Since 2015, the number of hungry people in the world has been rising steadily, reversing years of progress, FAO Director-General José Graziano da Silva told member states on Monday at the opening of the agency’s biennial conference in Rome, Italy.
Graziano da Silva pointed out that almost 60 percent of people suffering from hunger live in countries affected by conflict and climate change. In 2016, the number of famine victims affected globally grew to 108 million, up from 80 million in 2015.
“Unfortunately this is not good news,” Graziano da Silva added.
Currently, the FAO has identified 19 countries in what the agency describes as a “protracted crisis situation,” many also facing extreme climate events such as drought and flooding. Additionally, four countries – northeast Nigeria, Somalia, South Sudan and Yemen with 20 million people, have been designated as at “high risk for famine.”
In the four high-risk countries, ongoing conflicts have hit the mainly rural populations hard, and the added climate events, like drought and flooding, have left people’s lives disrupted and “many of them have found no option other than increasing the statistics of distress migration,” Graziano da Silva said.

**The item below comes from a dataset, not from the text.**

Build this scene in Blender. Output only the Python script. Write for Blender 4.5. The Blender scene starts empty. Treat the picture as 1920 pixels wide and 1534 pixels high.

In his report, Graziano da Silva cited some statistics on the four countries – Over a fifth of the population in Somalia are in danger of starvation, while the famine crisis continues, spreading to 4.9 million people in South Sudan, 8.1 million Nigerians and an incredible 20 million in Yemen.
It should be pointed out that a number of countries are suffering from a food insecurity crisis because of the displacement of refugees from other countries where internal conflicts and climate extremes have placed a burden on the host communities.
The populations worst affected by displacement are those of Syria (6.3 million internally displaced people – (IDPs) and Syrian refugees in neighboring countries (4.8 million), Iraq (3.1 million), Yemen (3.2 million), South Sudan (3 million), Somalia (2.1 million) and northeast Nigeria (2.1 million).
Achieving zero hunger by the year 2030 is one of the U.N.’s Sustainable Development Goals adopted by member states in 2015. However, David Beasley, the head of the U.N. World Food Programme (WFP) said the goal had “zero chance of succeeding in the atmosphere that we have in the world today” due to conflicts.
And as long as the terrible conflicts we are experiencing in our world today go on, hunger, famine, and death will be the only future for millions of the world’s people, and that is not a pretty picture.